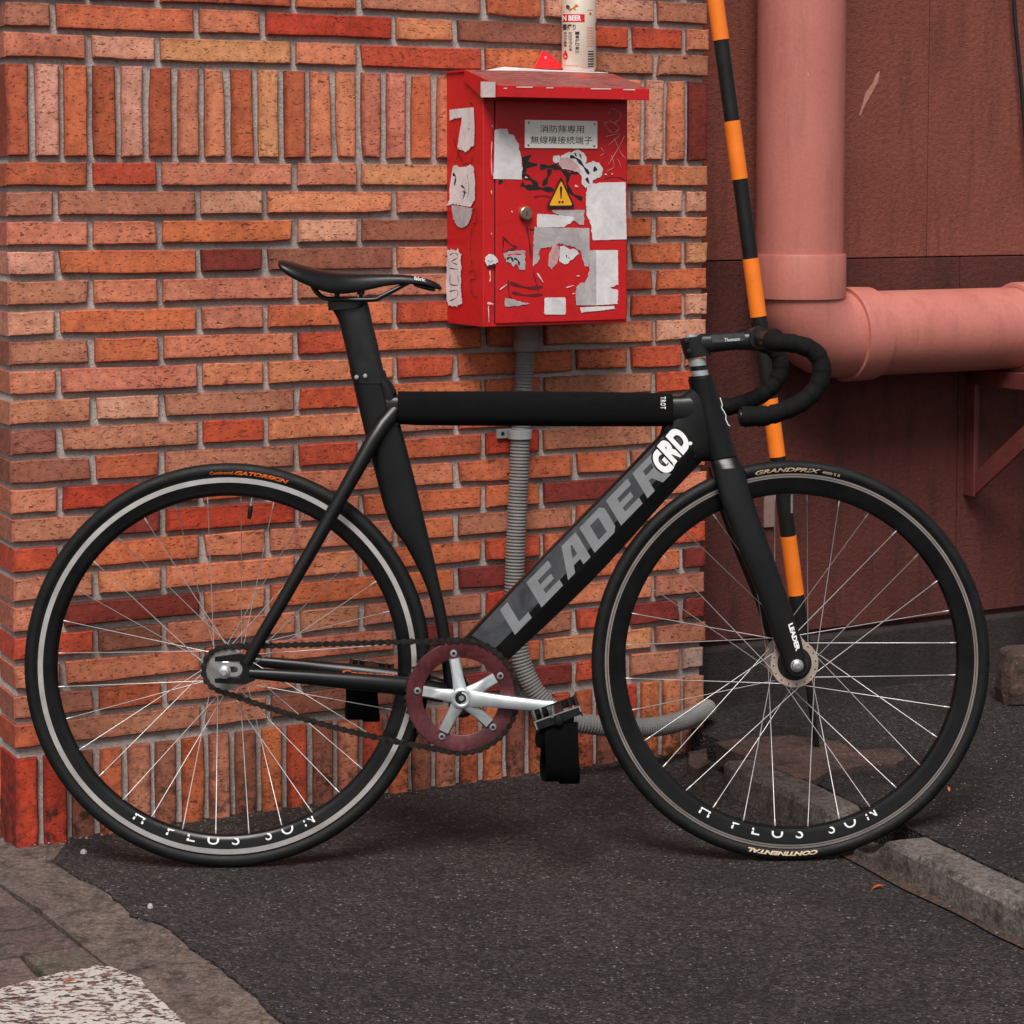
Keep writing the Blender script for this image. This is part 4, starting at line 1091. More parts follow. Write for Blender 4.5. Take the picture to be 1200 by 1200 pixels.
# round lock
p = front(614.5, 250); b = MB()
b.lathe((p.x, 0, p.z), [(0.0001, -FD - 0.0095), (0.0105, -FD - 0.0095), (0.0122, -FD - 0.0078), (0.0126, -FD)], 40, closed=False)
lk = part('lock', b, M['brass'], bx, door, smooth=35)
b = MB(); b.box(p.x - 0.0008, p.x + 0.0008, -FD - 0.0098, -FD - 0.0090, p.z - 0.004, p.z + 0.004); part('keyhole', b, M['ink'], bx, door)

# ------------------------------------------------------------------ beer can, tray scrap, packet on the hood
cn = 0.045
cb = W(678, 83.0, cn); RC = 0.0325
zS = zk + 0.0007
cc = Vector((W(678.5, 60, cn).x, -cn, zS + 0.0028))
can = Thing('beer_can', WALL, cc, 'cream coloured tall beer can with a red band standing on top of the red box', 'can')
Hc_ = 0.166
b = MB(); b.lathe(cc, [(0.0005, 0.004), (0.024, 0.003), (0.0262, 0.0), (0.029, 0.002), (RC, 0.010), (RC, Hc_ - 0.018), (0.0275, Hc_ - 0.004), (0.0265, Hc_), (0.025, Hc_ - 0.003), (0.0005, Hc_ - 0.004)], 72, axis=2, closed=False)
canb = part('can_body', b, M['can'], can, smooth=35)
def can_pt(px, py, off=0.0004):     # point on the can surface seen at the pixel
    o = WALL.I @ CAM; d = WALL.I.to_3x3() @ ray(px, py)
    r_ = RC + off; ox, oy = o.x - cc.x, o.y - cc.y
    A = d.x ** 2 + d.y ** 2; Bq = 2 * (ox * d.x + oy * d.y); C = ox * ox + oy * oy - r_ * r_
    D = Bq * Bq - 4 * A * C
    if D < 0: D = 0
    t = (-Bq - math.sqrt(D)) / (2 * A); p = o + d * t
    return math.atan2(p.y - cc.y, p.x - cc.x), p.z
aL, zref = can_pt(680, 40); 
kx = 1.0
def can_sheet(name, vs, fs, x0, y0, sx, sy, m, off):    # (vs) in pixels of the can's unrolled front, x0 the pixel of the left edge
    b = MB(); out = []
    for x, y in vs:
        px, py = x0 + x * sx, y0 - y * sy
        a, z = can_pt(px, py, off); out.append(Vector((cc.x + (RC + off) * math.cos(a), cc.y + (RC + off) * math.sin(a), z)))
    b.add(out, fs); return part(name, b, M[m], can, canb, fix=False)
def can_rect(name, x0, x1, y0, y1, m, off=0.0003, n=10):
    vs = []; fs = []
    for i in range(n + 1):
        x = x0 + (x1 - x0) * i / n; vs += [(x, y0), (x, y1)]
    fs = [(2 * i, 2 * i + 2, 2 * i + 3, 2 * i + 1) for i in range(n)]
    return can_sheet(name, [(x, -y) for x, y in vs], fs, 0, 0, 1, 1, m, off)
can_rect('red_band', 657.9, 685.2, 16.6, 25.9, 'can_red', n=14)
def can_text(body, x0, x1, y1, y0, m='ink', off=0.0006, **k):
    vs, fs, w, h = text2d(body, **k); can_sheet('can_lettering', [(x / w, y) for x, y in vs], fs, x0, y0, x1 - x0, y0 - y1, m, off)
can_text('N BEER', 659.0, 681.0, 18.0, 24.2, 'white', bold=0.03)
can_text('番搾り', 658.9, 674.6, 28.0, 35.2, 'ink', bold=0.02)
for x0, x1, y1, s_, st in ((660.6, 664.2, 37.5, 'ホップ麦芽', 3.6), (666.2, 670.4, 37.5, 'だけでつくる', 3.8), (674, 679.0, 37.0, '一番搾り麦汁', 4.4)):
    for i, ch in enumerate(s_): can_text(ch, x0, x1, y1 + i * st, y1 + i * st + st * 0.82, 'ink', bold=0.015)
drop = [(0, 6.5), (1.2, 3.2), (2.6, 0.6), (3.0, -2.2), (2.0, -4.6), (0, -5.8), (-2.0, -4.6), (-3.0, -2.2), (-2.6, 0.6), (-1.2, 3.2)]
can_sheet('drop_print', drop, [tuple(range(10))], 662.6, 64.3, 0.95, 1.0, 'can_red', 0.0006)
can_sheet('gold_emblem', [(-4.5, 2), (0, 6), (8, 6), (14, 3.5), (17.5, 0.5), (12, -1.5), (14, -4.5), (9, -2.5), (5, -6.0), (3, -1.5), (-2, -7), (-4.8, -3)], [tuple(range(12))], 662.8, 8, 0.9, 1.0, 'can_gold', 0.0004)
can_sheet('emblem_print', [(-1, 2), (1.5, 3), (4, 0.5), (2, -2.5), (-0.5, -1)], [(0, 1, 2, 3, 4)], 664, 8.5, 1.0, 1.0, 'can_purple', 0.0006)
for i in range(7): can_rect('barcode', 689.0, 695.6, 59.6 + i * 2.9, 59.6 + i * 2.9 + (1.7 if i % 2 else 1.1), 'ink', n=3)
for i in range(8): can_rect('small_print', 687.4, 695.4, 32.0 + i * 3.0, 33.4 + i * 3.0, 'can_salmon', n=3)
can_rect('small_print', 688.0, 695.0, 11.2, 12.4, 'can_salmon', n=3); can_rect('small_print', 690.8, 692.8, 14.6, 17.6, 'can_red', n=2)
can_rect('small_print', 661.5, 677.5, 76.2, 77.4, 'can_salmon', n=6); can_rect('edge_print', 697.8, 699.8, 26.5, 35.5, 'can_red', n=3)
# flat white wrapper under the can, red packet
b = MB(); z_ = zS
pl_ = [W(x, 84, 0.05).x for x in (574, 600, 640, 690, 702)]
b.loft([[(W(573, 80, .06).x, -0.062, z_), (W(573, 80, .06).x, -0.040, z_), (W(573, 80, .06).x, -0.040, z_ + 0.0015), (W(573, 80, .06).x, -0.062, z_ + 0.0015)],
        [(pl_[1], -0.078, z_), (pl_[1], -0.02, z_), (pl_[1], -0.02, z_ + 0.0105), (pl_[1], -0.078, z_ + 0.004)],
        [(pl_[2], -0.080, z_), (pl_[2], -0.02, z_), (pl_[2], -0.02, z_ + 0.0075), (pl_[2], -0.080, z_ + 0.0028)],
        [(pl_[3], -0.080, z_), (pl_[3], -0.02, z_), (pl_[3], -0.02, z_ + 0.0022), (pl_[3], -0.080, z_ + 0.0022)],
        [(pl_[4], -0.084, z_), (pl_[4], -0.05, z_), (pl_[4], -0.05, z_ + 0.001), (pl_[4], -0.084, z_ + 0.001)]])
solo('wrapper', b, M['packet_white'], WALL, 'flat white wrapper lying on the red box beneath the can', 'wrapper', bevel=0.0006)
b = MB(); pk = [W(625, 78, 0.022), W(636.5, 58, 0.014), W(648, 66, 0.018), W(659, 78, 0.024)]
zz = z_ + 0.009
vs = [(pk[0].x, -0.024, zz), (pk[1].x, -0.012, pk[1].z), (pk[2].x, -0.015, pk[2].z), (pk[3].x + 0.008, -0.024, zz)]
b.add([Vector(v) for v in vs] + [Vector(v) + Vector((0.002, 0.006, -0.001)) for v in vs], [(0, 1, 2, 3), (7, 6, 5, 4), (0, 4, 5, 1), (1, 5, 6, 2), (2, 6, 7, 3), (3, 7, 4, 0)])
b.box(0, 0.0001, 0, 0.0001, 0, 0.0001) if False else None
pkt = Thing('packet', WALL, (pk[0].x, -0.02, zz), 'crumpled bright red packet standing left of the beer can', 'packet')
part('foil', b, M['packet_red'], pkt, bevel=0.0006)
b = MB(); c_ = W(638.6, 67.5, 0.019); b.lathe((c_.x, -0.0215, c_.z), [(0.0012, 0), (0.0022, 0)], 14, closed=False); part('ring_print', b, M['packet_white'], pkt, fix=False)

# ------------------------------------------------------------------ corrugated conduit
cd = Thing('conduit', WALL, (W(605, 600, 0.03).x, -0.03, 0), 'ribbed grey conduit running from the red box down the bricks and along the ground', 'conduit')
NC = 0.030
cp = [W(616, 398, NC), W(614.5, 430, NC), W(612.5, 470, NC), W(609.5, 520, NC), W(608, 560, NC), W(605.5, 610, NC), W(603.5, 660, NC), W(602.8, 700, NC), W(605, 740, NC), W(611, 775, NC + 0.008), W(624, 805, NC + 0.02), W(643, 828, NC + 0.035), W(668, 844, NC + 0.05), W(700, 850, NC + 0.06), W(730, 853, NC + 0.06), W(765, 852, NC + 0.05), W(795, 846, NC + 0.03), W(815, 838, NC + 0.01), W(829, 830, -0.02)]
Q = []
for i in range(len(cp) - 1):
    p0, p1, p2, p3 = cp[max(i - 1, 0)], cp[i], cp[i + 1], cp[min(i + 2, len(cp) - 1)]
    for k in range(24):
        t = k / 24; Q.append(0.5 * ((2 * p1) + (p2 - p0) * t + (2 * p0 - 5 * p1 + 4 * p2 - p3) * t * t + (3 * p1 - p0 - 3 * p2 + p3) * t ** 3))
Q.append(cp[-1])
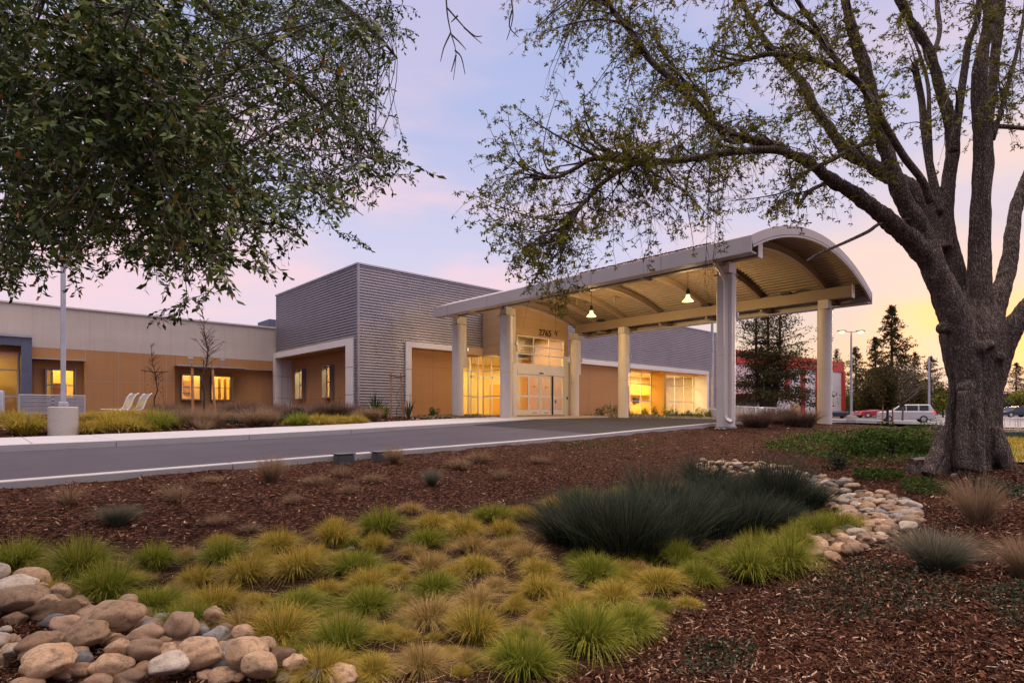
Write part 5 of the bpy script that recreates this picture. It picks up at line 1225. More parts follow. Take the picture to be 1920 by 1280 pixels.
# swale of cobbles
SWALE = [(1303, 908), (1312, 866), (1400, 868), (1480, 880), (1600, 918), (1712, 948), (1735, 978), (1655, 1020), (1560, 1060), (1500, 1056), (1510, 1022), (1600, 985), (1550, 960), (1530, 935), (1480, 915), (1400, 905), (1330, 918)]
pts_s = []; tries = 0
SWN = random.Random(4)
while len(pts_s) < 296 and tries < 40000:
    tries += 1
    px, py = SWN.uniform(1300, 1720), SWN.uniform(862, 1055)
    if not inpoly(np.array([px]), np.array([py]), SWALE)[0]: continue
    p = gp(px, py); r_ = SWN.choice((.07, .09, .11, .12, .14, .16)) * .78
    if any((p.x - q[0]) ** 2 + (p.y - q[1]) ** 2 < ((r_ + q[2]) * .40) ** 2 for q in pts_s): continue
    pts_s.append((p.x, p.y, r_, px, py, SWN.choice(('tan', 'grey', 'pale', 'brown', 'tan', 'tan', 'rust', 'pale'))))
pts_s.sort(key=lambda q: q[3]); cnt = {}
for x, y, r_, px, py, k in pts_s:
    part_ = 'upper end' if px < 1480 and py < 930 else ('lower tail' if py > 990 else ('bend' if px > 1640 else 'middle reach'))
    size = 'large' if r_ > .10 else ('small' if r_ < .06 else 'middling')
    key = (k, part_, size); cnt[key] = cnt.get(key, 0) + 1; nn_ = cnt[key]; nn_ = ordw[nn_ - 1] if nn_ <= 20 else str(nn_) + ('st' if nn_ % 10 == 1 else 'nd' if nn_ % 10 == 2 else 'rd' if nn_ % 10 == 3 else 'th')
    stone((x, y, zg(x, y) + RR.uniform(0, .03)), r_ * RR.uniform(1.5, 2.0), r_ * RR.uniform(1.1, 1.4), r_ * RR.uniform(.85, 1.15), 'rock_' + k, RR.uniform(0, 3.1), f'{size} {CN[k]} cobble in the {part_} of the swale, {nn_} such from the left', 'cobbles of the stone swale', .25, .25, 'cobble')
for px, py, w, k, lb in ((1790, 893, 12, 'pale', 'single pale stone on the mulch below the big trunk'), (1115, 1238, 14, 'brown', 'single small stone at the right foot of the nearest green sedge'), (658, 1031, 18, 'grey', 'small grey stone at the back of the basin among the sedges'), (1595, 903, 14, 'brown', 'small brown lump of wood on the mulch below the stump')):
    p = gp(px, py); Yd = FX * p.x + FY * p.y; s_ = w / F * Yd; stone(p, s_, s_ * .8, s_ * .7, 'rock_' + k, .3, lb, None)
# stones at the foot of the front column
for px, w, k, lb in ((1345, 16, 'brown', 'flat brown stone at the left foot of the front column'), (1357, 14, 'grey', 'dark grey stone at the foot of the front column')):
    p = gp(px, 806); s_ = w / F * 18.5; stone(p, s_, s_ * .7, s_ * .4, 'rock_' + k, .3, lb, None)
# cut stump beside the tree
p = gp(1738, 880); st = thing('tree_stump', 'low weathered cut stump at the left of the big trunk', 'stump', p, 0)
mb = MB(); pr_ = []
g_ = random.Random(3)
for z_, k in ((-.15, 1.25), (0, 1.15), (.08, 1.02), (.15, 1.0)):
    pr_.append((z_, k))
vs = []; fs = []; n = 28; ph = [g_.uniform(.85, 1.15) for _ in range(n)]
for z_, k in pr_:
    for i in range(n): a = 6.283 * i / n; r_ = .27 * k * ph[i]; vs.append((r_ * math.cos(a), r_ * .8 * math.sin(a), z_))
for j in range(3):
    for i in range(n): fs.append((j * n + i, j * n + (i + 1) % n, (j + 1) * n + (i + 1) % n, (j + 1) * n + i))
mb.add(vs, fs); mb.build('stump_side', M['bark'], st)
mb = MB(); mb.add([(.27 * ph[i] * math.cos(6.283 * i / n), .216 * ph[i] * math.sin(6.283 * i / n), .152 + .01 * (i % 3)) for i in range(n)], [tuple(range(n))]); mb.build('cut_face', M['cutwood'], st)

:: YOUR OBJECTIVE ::
Leave the pictures out, and restate exactly the lines from the start of the records through the one that contains "b = MB(); b.box(p.x".

:: REPLY TO THE TASK ::
Keep writing the Blender script for this image. This is part 4, starting at line 1091. More parts follow. Write for Blender 4.5. Take the picture to be 1200 by 1200 pixels.
# round lock
p = front(614.5, 250); b = MB()
b.lathe((p.x, 0, p.z), [(0.0001, -FD - 0.0095), (0.0105, -FD - 0.0095), (0.0122, -FD - 0.0078), (0.0126, -FD)], 40, closed=False)
lk = part('lock', b, M['brass'], bx, door, smooth=35)
b = MB(); b.box(p.x - 0.0008, p.x + 0.0008, -FD - 0.0098, -FD - 0.0090, p.z - 0.004, p.z + 0.004); part('keyhole', b, M['ink'], bx, door)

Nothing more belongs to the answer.